Really didn't take much pressure to put in in place. I used the same process to remove the old steel spring. Felt very safe. With the ratchet straps and butt'd against the mount plate it could not slip.
Ok i got them in this afternoon, does this look correct? The sway bar does not connect to the trailing arms, I am not sure if its the spring or the shock thats holding it from compressing enough? I guess once i get some weight on the rear of the car and it sits all winter the spring may relax enough. If i try to jack under the trailing arm, it only goes so far then lifts the entire car off the jack stands. I ended up using the 8" bolts.
Yes i am, i had to cut the top ones in order to get them to fit in the trailing arms, and also to get the swaybar mounting plates in. Do the stock rubber ones make a difference?

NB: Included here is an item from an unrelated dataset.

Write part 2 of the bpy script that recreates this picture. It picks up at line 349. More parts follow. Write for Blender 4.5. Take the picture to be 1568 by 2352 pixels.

Spring will not relax. My composite spring has not relaxed in over 12 years. The TRW springs have way too much arch and need longer bolts. Mine are almost 10" long.
Did you drill your T/A's for an aftermarket rear swaybilizer bar?
Did they give you a template? I'm facing this part this week. I don't want to drill them wrong.
Spring will not relax. My composite spring has not relaxed in over 12 years. The TRW springs have way too much arch and need longer bolts. Mine are almost 10" long.
Ok well i can take it apart again and get 10 " bolts if i need too.
Did you drill your T/A's for an aftermarket rear swaybilizer bar?
Did they give you a template? I'm facing this part this week. I don't want to drill them wrong.
-W
No my stock trailing arms were drilled for a sway bar, but the car never came with one. The kit comes with a plate with 2 nuts welded to it already, and it all lined up.
LOL yes i am very fussy, maybe a bit **** about it? Thanks, it took 5 days and nights to clean scrape and undercoat the body, hope to never have to do that again?
Does the inside nut plate just fit flush with the edge of the T/A?
Can you get a pic up of the top of the T/A please?
Or is it sufficiant to say "centered on the T/A and centered on the bolt hole"?
Also... was your frame already drilled with the nuts in there?
-W
The nut plate fits flush, and i think the holes were drilled off center? I came down with a nasty sinus cold right now, and have to work tonight too, i will try to get a couple pictures Tomorrow after i wake up.